**EXERCISE REQUIREMENTS**
Leave out every picture, and output exactly the lines from the line containing "Generate a Blender" through the last line of the data.

**DATA LINES**

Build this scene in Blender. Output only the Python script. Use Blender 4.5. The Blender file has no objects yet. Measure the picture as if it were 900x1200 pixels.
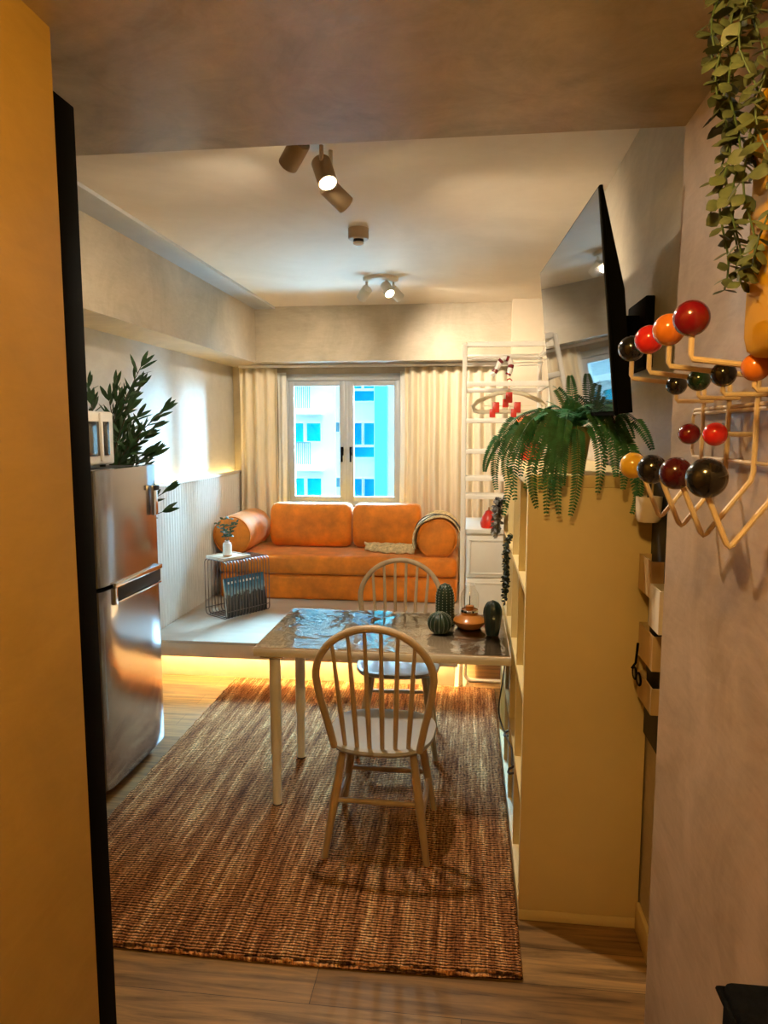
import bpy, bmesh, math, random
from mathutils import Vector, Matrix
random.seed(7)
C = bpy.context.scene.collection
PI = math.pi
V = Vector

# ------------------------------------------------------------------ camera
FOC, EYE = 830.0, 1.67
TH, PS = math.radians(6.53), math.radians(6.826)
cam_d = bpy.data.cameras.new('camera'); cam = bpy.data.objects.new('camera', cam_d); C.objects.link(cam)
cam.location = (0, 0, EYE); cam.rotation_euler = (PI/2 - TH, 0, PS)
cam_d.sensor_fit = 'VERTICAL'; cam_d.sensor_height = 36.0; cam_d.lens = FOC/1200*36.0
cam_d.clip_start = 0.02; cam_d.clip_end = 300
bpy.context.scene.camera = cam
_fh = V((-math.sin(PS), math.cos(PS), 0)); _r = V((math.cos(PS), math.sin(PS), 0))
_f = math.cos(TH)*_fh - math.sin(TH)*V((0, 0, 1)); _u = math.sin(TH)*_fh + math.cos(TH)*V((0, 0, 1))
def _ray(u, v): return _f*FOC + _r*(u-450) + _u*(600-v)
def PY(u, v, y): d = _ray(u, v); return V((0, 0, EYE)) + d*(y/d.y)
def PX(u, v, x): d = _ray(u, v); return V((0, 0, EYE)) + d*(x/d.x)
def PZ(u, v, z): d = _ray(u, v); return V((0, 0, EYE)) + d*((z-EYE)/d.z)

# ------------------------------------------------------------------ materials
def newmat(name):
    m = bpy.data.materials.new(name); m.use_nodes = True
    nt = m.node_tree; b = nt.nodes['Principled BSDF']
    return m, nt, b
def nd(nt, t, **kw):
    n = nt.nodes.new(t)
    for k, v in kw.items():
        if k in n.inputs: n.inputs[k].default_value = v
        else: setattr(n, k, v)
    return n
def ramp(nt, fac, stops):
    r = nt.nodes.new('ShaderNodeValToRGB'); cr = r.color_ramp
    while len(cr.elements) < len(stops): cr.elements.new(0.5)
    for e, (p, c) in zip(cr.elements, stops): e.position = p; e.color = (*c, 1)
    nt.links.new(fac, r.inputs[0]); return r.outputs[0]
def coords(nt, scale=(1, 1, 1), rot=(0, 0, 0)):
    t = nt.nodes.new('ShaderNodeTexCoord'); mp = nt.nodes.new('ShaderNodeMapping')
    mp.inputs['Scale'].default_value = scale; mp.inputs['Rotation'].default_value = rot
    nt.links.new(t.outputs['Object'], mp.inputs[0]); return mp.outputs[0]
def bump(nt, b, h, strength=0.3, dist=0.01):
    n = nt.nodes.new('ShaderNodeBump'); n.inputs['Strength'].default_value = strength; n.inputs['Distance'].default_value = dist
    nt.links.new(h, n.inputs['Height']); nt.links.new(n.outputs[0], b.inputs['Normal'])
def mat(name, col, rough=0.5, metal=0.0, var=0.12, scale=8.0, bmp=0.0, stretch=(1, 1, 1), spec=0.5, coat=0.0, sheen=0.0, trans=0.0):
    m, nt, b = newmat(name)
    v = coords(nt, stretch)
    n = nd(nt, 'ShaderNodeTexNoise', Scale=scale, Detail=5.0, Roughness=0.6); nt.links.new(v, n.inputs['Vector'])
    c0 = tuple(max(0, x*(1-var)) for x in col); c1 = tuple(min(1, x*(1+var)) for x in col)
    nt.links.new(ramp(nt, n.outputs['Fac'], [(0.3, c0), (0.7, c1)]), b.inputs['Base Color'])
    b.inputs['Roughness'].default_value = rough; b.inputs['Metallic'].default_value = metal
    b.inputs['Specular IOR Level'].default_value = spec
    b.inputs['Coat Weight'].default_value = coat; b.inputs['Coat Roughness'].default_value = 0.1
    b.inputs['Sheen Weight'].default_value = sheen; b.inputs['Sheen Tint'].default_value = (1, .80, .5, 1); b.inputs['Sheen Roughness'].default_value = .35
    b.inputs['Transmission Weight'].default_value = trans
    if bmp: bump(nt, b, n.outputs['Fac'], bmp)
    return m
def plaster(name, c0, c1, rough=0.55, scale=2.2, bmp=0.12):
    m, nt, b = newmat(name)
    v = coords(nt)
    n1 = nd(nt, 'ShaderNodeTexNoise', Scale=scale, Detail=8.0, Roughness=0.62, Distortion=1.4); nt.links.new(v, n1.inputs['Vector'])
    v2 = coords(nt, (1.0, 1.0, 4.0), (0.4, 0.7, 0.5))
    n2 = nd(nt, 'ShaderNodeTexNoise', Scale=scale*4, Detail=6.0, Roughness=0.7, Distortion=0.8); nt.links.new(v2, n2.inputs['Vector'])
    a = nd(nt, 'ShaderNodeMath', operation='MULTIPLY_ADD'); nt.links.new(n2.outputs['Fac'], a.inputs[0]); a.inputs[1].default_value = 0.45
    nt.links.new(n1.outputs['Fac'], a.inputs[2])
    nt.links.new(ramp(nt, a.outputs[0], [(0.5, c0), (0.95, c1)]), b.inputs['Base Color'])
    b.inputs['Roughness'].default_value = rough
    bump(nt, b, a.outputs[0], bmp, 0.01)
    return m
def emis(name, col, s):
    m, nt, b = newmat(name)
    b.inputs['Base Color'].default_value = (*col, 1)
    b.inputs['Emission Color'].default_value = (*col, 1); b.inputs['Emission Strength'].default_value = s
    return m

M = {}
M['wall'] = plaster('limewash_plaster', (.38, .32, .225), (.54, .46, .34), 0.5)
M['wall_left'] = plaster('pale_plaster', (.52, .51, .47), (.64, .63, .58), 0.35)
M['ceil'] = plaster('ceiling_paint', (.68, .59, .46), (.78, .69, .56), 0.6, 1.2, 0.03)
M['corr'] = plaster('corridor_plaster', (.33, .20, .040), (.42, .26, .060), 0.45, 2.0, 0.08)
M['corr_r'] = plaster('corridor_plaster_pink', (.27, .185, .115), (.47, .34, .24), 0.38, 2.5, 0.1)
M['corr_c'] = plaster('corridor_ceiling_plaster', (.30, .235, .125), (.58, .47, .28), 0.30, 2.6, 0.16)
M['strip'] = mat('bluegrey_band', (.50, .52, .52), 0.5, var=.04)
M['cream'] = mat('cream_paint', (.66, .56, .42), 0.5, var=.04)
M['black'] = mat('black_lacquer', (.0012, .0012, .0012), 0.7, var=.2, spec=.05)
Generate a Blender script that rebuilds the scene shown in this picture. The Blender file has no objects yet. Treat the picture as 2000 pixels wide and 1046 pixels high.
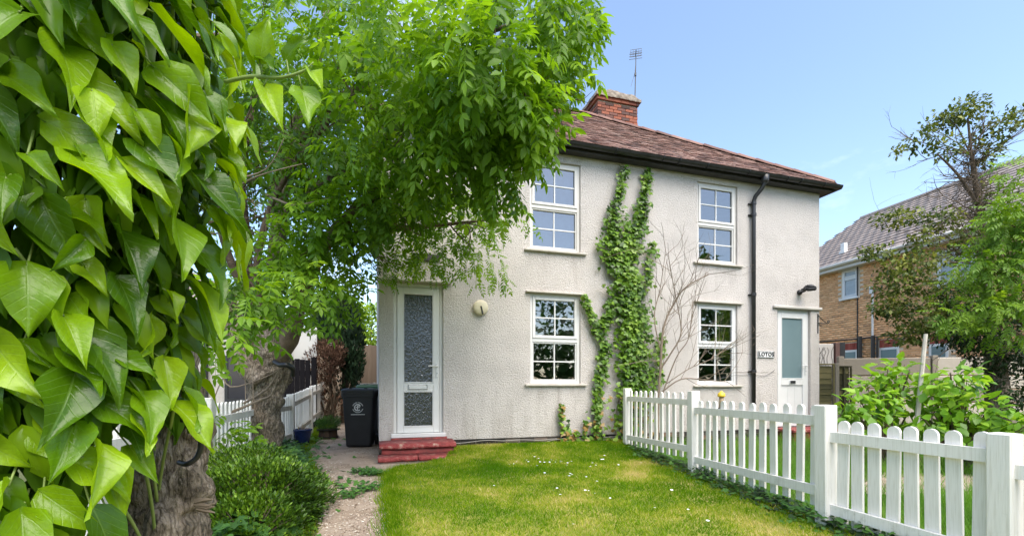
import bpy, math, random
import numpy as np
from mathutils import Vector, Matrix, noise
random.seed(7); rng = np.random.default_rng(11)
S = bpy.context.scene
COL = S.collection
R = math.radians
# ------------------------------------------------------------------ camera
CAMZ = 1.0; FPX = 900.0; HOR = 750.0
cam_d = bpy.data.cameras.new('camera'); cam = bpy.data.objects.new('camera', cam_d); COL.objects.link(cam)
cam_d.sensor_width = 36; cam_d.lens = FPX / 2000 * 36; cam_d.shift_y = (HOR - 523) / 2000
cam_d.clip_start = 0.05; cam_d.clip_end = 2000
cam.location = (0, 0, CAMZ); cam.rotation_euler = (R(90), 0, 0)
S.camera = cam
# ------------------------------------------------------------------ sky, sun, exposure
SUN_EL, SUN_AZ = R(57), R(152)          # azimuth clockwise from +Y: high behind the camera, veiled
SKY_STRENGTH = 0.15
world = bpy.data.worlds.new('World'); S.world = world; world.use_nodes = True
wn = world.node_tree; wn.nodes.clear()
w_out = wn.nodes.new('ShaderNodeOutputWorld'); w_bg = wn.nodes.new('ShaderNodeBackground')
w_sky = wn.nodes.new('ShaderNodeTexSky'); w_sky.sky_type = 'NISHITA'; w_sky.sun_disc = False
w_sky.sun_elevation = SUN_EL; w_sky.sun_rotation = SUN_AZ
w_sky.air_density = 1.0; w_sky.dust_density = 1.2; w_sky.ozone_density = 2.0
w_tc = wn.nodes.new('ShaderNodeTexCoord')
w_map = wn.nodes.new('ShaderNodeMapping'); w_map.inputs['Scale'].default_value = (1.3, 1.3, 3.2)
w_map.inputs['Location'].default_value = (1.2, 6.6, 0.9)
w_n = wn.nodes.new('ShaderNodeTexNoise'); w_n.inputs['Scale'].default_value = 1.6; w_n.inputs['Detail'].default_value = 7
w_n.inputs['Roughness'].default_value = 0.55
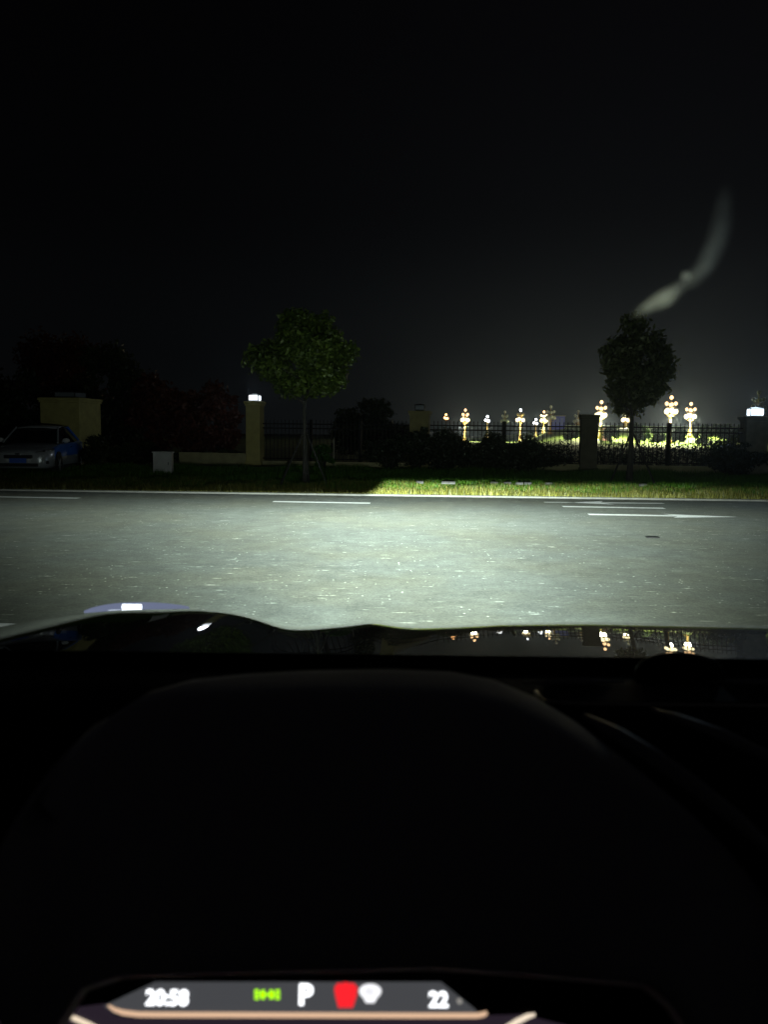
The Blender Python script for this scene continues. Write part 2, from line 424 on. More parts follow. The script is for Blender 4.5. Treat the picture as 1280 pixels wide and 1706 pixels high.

**SOLUTION**
Generate a Blender script that rebuilds the scene shown in this picture. The Blender file has no objects yet. Treat the picture as 2000 pixels wide and 1046 pixels high.
import bpy, math, random
import numpy as np
from mathutils import Vector, Matrix, noise
random.seed(7); rng = np.random.default_rng(11)
S = bpy.context.scene
COL = S.collection
R = math.radians
# ------------------------------------------------------------------ camera
CAMZ = 1.0; FPX = 900.0; HOR = 750.0
cam_d = bpy.data.cameras.new('camera'); cam = bpy.data.objects.new('camera', cam_d); COL.objects.link(cam)
cam_d.sensor_width = 36; cam_d.lens = FPX / 2000 * 36; cam_d.shift_y = (HOR - 523) / 2000
cam_d.clip_start = 0.05; cam_d.clip_end = 2000
cam.location = (0, 0, CAMZ); cam.rotation_euler = (R(90), 0, 0)
S.camera = cam
# ------------------------------------------------------------------ sky, sun, exposure
SUN_EL, SUN_AZ = R(57), R(152)          # azimuth clockwise from +Y: high behind the camera, veiled
SKY_STRENGTH = 0.15
world = bpy.data.worlds.new('World'); S.world = world; world.use_nodes = True
wn = world.node_tree; wn.nodes.clear()
w_out = wn.nodes.new('ShaderNodeOutputWorld'); w_bg = wn.nodes.new('ShaderNodeBackground')
w_sky = wn.nodes.new('ShaderNodeTexSky'); w_sky.sky_type = 'NISHITA'; w_sky.sun_disc = False
w_sky.sun_elevation = SUN_EL; w_sky.sun_rotation = SUN_AZ
w_sky.air_density = 1.0; w_sky.dust_density = 1.2; w_sky.ozone_density = 2.0
w_tc = wn.nodes.new('ShaderNodeTexCoord')
w_map = wn.nodes.new('ShaderNodeMapping'); w_map.inputs['Scale'].default_value = (1.3, 1.3, 3.2)
w_map.inputs['Location'].default_value = (1.2, 6.6, 0.9)
w_n = wn.nodes.new('ShaderNodeTexNoise'); w_n.inputs['Scale'].default_value = 1.6; w_n.inputs['Detail'].default_value = 7
w_n.inputs['Roughness'].default_value = 0.55
The Blender Python script for this scene continues. Write part 2, from line 424 on. More parts follow. The script is for Blender 4.5. Treat the picture as 1280 pixels wide and 1706 pixels high.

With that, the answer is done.